■ **EXERCISE DIRECTIONS**
Only the lines from the start of the data through the line with "car('hatch', (8.44, 11.3), (.93, .36), 'silver" belong in the copy. Restate them word for word, minus the pictures.
** BEGIN **
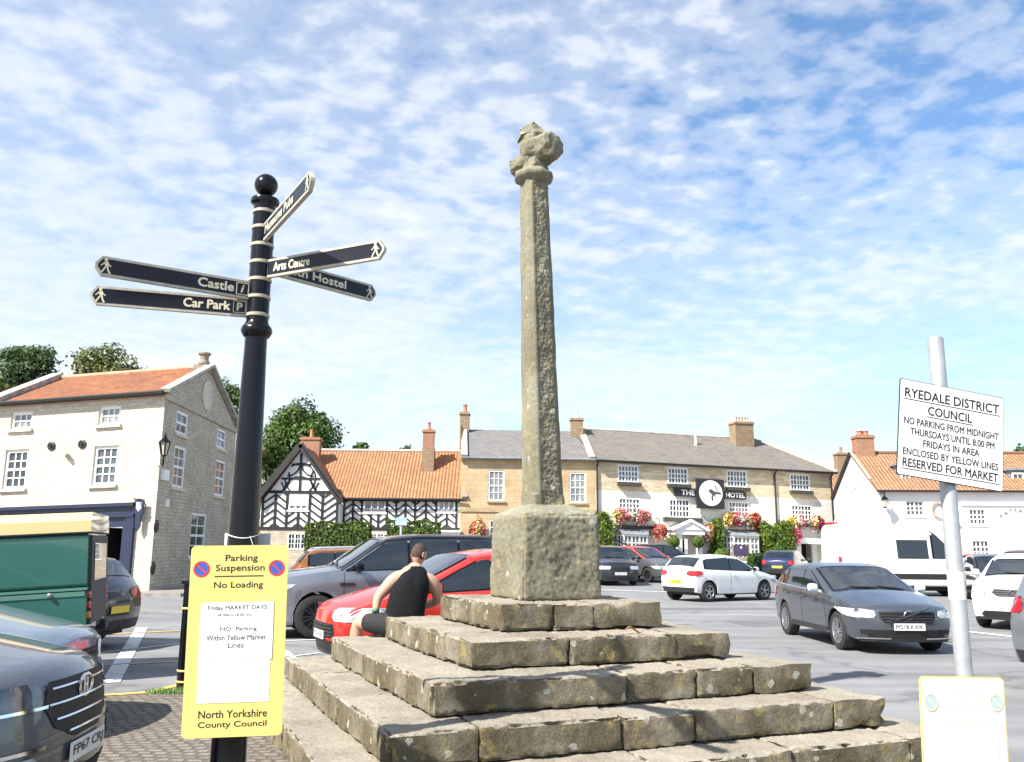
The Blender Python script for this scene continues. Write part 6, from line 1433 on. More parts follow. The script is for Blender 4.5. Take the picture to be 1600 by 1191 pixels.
car('suv', (12.2, 20.6), (-.66, -.75), 'white crossover with dark lower cladding at the right edge', P_WHITE, extra=qash, plate='', over=dict(H=1.6, prof=[(0, .82), (.10, .92), (1.05, 1.06), (1.25, 1.10), (2.05, 1.52), (2.6, 1.60), (3.7, 1.56), (4.05, 1.48), (4.5, 1.12), (4.6, 1.0)]), grille=[(.70, -.30, .30), (.78, -.42, .42), (.86, -.36, .36)], badge=('', .78, .06, 1.2))
car('estate', (16.4, 29.6), (-.35, -.94), 'black car between the white van and the white crossover', P_BLACK, over=dict(H=1.55), scale=1.05)
car('hatch', (24.3, 44.5), (.9, -.3), 'small red car parked close to the white shop wall', P_RED)
car('suv', (20.4, 34.8), (-.7, -.7), 'dark green SUV behind the white crossover at the right edge', paint('dark_green_car_paint', (.02, .035, .025), .3, .3))
car('hatch', (8.44, 11.3), (.93, .36), 'silver car with red tail light cut off by the right edge of the picture', P_SIL, rplate='', tail_rows=[(.90, .64, .10), (.94, .58, .20), (1.06, .60, .18), (1.10, .66, .10)], over=BMX, scale=1.0)

# ================================================================ plants
RNG = np.random.default_rng(5)
def leafcloud(name, C_, N_, S_, mats, parent=None, mi=None, asp=.75, loc=(0, 0, 0), bend=0.0):
    """C_: centres (n,3), N_: rough facing (n,3), S_: sizes (n,)"""
    n = len(C_); a = N_ + RNG.normal(0, .55, (n, 3)); a /= np.linalg.norm(a, axis=1, keepdims=True) + 1e-9
    r = RNG.normal(0, 1, (n, 3)); u = np.cross(a, r); u /= np.linalg.norm(u, axis=1, keepdims=True) + 1e-9; v = np.cross(a, u)
    u *= S_[:, None] * .5; v *= S_[:, None] * .5 * asp
    V = np.empty((n, 4, 3)); V[:, 0] = C_ - u; V[:, 1] = C_ - v * 1.0 + a * S_[:, None] * .08; V[:, 2] = C_ + u; V[:, 3] = C_ + v * 1.0 + a * S_[:, None] * .08
    me = bpy.data.meshes.new(name); me.vertices.add(n * 4); me.vertices.foreach_set('co', V.ravel().astype(np.float32)); me.loops.add(n * 4); me.loops.foreach_set('vertex_index', np.arange(n * 4, dtype=np.int32))
    me.polygons.add(n); me.polygons.foreach_set('loop_start', np.arange(0, n * 4, 4, dtype=np.int32)); me.polygons.foreach_set('loop_total', np.full(n, 4, dtype=np.int32))
    if mi is not None: me.polygons.foreach_set('material_index', mi.astype(np.int32))
    me.update(calc_edges=True); me.validate(); o = link(name, me, parent, False, mats); o.location = loc; return o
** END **
■ **RESULT**
The Blender Python script for this scene continues. Write part 6, from line 1433 on. More parts follow. The script is for Blender 4.5. Take the picture to be 1600 by 1191 pixels.
car('suv', (12.2, 20.6), (-.66, -.75), 'white crossover with dark lower cladding at the right edge', P_WHITE, extra=qash, plate='', over=dict(H=1.6, prof=[(0, .82), (.10, .92), (1.05, 1.06), (1.25, 1.10), (2.05, 1.52), (2.6, 1.60), (3.7, 1.56), (4.05, 1.48), (4.5, 1.12), (4.6, 1.0)]), grille=[(.70, -.30, .30), (.78, -.42, .42), (.86, -.36, .36)], badge=('', .78, .06, 1.2))
car('estate', (16.4, 29.6), (-.35, -.94), 'black car between the white van and the white crossover', P_BLACK, over=dict(H=1.55), scale=1.05)
car('hatch', (24.3, 44.5), (.9, -.3), 'small red car parked close to the white shop wall', P_RED)
car('suv', (20.4, 34.8), (-.7, -.7), 'dark green SUV behind the white crossover at the right edge', paint('dark_green_car_paint', (.02, .035, .025), .3, .3))
car('hatch', (8.44, 11.3), (.93, .36), 'silver car with red tail light cut off by the right edge of the picture', P_SIL, rplate='', tail_rows=[(.90, .64, .10), (.94, .58, .20), (1.06, .60, .18), (1.10, .66, .10)], over=BMX, scale=1.0)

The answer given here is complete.